The historic community of Martineztown, founded in 1823, was threatened by urbanization in the late 1960s.

The area, also know as South Martineztown, is east of downtown Albuquerque and north of Grand Avenue. The UNM Architecture Department has aided the small Hispanic district for 40 years.

The University Grand Rounds presented a Learning From Martineztown discussion on Wednesday in George Pearl Hall to discuss academics and community work in Albuquerque.

Richard Nordhaus, architecture professor emeritus, worked in the University Design and Planning Assistance Center for 40 years, until his retirement from the University. DPAC provides services to low-income communities that can’t afford to hire professional planners or architects to ensure neighborhoods are up-to-date.
“We are one of the very few community design centers that have operated continuously since the movement started in the 1970s,” Nordhaus said. “We have had 1,500 students come through the program and have done 1,200 projects all over the state of New Mexico.”

DPAC is primarily staffed by undergraduate and graduate architecture students, Nordhaus said.

Frank Martinez, Martineztown spokesman, said DPAC has allowed community members there to get access to resources they wouldn’t otherwise have.

“It is exhilarating and heart warming that the University has made itself available,” Martinez said. “They have also made a commitment to allow them to have access to the resources here and to the talent of the students and the faculty to bring to bear on the everyday problems that we face that have a historical context, have been long-standing and that bore fruit in a very successful way.”

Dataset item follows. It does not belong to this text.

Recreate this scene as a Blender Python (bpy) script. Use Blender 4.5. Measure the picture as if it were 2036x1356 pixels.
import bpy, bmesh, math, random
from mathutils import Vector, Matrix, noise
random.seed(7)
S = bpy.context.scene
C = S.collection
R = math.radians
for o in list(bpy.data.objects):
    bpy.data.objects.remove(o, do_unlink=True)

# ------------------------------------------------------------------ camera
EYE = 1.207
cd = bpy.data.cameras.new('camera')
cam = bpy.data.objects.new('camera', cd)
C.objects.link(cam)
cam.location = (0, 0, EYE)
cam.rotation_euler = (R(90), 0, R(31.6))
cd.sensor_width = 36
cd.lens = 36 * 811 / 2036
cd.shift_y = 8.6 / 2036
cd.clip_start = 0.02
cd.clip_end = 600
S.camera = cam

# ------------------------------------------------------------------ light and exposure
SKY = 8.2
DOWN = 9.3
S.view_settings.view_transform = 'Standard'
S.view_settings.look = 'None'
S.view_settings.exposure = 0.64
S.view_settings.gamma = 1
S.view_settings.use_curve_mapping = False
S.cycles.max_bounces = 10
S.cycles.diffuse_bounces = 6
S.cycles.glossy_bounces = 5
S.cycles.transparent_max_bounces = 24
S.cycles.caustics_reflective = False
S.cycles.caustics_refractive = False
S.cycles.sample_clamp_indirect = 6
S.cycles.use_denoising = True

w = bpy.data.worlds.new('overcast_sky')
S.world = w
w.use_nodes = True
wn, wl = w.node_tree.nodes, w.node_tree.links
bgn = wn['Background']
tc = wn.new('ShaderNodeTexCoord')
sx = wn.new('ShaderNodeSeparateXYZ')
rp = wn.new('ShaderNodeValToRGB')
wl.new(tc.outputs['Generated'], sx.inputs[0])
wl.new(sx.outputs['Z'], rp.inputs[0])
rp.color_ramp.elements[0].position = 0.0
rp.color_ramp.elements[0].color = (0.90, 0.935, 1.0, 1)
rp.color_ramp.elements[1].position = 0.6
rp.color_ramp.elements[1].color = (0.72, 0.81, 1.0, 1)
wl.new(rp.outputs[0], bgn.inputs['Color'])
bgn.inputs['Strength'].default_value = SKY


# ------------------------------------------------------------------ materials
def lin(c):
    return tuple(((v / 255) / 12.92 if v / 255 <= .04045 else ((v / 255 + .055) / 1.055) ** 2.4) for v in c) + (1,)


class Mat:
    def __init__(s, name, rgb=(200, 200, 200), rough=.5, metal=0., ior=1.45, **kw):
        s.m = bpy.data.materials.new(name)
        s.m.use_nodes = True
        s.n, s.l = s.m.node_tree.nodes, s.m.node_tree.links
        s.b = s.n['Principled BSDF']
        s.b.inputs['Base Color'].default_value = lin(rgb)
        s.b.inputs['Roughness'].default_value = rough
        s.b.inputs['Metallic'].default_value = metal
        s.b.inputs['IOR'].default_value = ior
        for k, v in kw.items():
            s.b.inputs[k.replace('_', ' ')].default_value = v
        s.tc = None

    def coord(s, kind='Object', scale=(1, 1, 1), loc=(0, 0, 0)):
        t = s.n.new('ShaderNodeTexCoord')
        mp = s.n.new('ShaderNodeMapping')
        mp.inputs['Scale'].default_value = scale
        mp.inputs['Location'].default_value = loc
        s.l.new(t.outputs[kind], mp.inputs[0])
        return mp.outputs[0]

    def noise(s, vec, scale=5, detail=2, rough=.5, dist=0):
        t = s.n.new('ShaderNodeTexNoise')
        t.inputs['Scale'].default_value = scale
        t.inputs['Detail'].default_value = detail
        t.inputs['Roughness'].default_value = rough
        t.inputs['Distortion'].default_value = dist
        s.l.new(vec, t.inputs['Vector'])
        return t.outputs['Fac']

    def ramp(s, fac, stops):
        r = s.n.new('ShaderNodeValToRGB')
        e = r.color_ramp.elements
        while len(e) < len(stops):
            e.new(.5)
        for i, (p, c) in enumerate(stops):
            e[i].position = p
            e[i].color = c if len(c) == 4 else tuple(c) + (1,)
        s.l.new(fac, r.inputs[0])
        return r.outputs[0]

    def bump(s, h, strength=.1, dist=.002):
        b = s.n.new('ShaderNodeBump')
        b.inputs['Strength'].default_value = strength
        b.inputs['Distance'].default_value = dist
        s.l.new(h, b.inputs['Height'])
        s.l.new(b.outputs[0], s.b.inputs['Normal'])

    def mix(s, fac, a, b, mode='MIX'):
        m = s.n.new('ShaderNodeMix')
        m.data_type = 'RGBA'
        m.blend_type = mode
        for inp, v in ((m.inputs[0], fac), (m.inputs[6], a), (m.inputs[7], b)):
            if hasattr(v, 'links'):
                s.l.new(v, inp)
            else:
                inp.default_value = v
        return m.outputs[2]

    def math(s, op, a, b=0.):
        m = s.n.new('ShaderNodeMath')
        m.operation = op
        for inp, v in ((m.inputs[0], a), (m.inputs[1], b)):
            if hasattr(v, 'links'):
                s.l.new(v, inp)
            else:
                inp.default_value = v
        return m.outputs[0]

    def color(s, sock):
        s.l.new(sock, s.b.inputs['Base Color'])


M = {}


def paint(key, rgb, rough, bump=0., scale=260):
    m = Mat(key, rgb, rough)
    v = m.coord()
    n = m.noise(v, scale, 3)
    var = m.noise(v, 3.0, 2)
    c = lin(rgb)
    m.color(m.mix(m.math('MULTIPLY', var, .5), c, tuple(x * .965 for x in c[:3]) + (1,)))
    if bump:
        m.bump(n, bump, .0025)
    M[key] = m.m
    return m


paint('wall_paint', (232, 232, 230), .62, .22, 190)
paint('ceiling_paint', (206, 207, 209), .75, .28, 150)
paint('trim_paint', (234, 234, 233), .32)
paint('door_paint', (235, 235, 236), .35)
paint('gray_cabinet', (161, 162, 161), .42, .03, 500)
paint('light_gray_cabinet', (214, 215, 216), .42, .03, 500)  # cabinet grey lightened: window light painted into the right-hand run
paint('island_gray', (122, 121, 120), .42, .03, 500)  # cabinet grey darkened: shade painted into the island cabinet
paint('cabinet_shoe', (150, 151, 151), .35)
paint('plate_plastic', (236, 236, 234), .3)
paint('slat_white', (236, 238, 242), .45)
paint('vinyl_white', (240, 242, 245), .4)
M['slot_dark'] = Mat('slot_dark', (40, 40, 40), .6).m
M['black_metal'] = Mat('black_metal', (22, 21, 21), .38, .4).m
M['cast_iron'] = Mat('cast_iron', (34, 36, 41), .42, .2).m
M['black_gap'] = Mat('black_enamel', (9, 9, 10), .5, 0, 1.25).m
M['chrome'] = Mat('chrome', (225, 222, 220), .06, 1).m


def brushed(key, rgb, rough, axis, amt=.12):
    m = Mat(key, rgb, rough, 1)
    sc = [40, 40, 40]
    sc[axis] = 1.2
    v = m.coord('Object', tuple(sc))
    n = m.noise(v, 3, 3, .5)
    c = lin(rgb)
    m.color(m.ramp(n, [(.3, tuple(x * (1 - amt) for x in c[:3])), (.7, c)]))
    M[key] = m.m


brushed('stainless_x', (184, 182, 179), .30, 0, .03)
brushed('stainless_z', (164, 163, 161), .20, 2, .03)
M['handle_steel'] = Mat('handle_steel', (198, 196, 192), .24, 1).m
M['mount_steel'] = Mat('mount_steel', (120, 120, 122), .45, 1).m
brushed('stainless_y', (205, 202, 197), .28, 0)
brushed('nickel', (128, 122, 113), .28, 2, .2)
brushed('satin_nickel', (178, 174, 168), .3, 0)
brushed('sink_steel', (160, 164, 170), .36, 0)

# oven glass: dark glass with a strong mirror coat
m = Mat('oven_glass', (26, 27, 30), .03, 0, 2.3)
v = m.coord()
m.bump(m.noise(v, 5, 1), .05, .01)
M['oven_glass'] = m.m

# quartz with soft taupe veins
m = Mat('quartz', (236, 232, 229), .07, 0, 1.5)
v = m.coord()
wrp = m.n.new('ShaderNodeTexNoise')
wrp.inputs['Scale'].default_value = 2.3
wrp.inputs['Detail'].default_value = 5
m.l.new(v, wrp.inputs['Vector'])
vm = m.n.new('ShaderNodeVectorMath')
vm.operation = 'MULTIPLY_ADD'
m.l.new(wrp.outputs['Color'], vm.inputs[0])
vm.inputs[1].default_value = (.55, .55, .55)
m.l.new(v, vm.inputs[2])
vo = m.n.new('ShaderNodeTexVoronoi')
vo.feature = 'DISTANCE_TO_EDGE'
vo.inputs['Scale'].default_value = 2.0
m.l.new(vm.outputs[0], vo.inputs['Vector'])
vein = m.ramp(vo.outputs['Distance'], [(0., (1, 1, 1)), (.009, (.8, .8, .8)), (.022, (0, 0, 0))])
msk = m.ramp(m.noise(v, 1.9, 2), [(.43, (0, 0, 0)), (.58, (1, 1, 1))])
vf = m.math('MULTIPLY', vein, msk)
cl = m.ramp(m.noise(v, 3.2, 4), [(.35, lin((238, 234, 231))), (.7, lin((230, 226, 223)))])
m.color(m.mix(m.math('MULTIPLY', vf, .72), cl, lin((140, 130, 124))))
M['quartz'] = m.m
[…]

When Martinez was growing up in the community, houses owned by his family and their neighbors were nearly condemned, he said.

Martinez said saving Martineztown wasn’t about conserving the historical context of the community where he grew up, but maintaining a place to live, he said.

“It was keeping your home, keeping your property,” Martinez said. “We had to preserve our shelter. Our only investment was our land and that was the priority. But upon reflection, one of the things abruptly clear to the community was how do we re-inject people of the community to have a sense of place.”